Hi there,

I am new to Php and MySql.

However, i have been learning for some time now.

I get the above error and my line 77 has the following statement:
$result=mysql_query($query,$conn);

Any ideas? If you need more of the code please let me know.

Thanks a lot,

Sofia

You have an error in your query. It isn't returning a valid resource. Print out $query, execute it in phpmyadmin/mysql. Then you ll know what's the error. You can also give die(mysql_error());
ie., $result=mysql_query($query,$conn) or die(mysql_error());

Hi, I have found that error now. i called the $conn in the included file $connection.

I feel rather daft now, but at least i have a different error to play with now :o)

Thanks for the rapid response

You are welcome!

Hi nav33n,

coul you please help me.. im trying to display quiz questions from database but i get an the same error as desribed above . please see my code

the error points to line 3 and 7.

1 <?php

2 include("contentdb.php");

3 $display = mysql_query("SELECT * FROM $table ORDER BY id",$db);

4 if (!$submit) {


echo "<form method=post action=$PHP_SELF>";
echo "<table border=0>";

7 while ($row = mysql_fetch_array($display)) {


Please please please... i desperately need your help.

Thank in advance

Select * from $table ? What does $table have ? It must be empty.
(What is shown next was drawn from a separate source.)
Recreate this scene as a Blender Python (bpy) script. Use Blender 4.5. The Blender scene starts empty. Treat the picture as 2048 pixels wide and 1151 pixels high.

my table is defined in config. file

<?
$database = "quiz";
$hostname = "localhost";
$table = "quiz";
?>
as you see table is called quiz and it has data in it.

Shall I recall
$display = mysql_query("SELECT * FROM $table ORDER BY id",$db);

to

$display = mysql_query("SELECT * FROM $quiz ORDER BY id",$db); ???

thanks

Nope. Just print out the query. ie., instead of do,
Execute your query in phpmyadmin/mysql console and see what's the problem. Or, you can also try putting die statement after mysql_query to see the error.